Stumbling through Loss

AM: Have you always had this kind of articulate relationship with mortality?

JW: God no. In my 20s and 30s, I was just achievement-oriented. Like many women in my 30s, I got pregnant, and then my my baby died during labor. We had a three-day vigil at home with his body, and everybody came to meet him. And people told me years later that that really kind of shifted their view on themselves and their view on their life. And I didn’t recognize the impact of that experience until years later.

What I and my community were able to do, is we were able to grieve together and share compassion with each other really well.

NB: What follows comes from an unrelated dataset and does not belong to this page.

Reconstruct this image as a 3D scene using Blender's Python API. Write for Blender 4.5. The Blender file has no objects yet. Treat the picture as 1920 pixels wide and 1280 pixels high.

AM: It’s the importance of rituals and gatherings...

JW: Ritual is something that we often, as westerners, see as something that happens overseas or in other cultures. And the heart of our western democracy is notions of privacy and individualism, right? So knocking on your neighbor’s door and saying ‘Are you okay, how can I help?’ is actually kind of a weird thing to do, in a western democracy.

So then to actually take a further step, to say actually we’re going to stop work, we’re going to lay down our pens and lay down our busy and we are going to sit in the presence of  loss—holy shit, that’s weird! That’s really weird. And actually how do you do it? Is there a formula? Is there a guide?

We didn’t know how to deal with our son’s body. We didn’t know how to invite people. We didn’t know how to set up the room. We just stumbled through it, but that’s the art of living. And the experience of not knowing what to do, and having permission to stumble through was is incredibly empowering I think.

Disrupting Death's Taboo

AM: Tell me a bit about Groundswell Project.

JW: We’ve been around for eight years now, and we set out to, I suppose, disrupt the taboo around death and dying, and so we ran about 60 arts projects across Australia with young people, and working with theater projects and so forth just to get the topic on the table. And about two years ago there was just this explosion in consciousness in Australia around death and dying—a culmination of the baby boomers going into their twilight years, we kind of had that big year of celebrity deaths, and then the politicians and the policy people got interested.

And so Groundswell really got on the map at that point. We created a public-health campaign called Dying to Know Day where on August 8 we invite Australians to hold an event: it can be friends in your lounge room, or it can be a theater piece, or it can be a film night, or it can be a death café. And we just decided that death needs a day. It needs a day just like everything else needs a day and so what are you “dying to know?”

We’ve had more than 400 events across the country, and that’s really cool.

Building Compassionate Communities

JW: The other major body of work we have is a model called compassionate communities: its central tenet is that everyone has a role to play in death and dying, that actually the way to do dying is to do it with that village mindset. And so we do research with Western Sydney University where we look at how do we turn friendship networks into care networks, and social networks into care networks?

Research shows that actually you need 16 people to help you die at home. When you think about that it’s like, ‘Oh, who’s going to be my tribe? Who are going to be my peeps?’ And we think that’s a pretty awesome conversation to have when you’re alive, when you’re well, and when you’re productive. It brings your focus to the quality of your relationships—which is kind of cool.

So you know death is a powerful catalyst for community building, it’s a powerful catalyst for your relationship building, it’s a powerful catalyst for your wellness. It’s kind of weird when you think about it because most people think it would be a morbid conversation to have—but we find it’s anything but.”